鴨料理は、そんなフランス料理のような哲学で、供された。
京都の七谷鴨に詰め物をし、味噌を塗って、特製の釜で焼く。
焼き上がったら、しばらく休ませる。
しかるのち縫い合わせたお尻を開き、中の詰め物、味噌ダレ、滴る肉汁を集める。
まな板の上で捌いても出来るが、せっかくパリッと仕上がった皮に肉汁や脂ついてしまう。
そのため考え出し、特別に作ったもらったのだという。
背中の皮は北京ダックっふに削ぎ、胸と腹、脚はそれぞれ切り分けていく。
ガラは、先ほどのお尻から出た詰め物やエキスともに煮詰めて、ソースとする。
皿に盛られた鴨胸肉の断面が美しい。
うっすらと肉汁が滲みながら桃色に輝く姿は、食べないでしばし眺めていたいほどの美しさがある。
その胸肉はしっとりとして、優しい肉汁に溢れ、皮下の脂の味が濃い。
背の皮は、パリパリと香ばしく弾けながら、皮下のコラーゲンと脂から濃密な味わいが流れ出て、目を細くさせる。
ささみは品がある滋味を流し、もも肉は猛々しい味わいを宿して、その対比に生命感を感じる。
こうして鴨のすべて堪能した。
だがまだすべてではなかった。
先ほどのソースは、火にかけられており、煮詰めて麺となって登場するのである。
煮詰めたソースで和えた、麺料理である。
麺をすすれば、複雑でいて丸いうま味が舌の上に広がり、思わずううむと唸る。
毛湯のような、入ってはいないのに牡蠣油のような、入り組んだ圧倒的な味わいが、麺の一本一本に絡んでいる。

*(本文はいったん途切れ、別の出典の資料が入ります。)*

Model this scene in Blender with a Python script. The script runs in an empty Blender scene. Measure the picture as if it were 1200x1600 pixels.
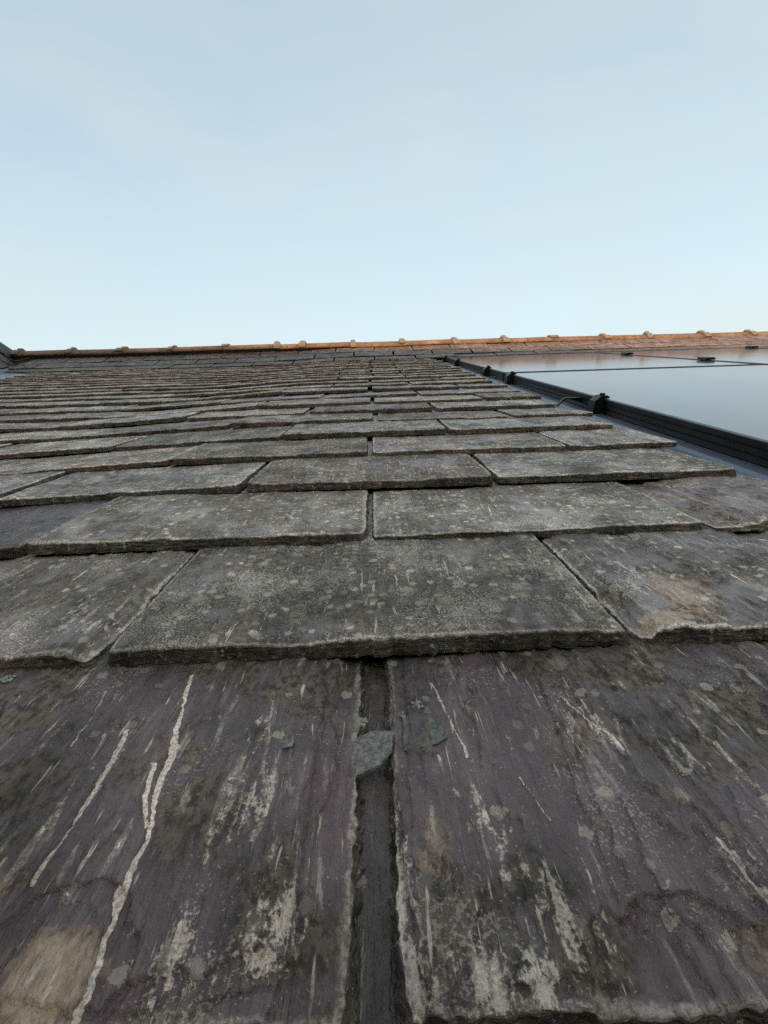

少量なのに、つるると食べただけで、体の中に活力が湧いてくるような躍動の味がある。
少量なのに、食べ進むうちに、唇と唇がピタリと張り付く、濃厚なコラーゲンが潜んでいる。
ここで我々は、初めて鴨すべてをいただき、じわりと感謝の気持ちを心に灯すののだった。
「広東式焼鴨」と「鴨上汁抻麺」。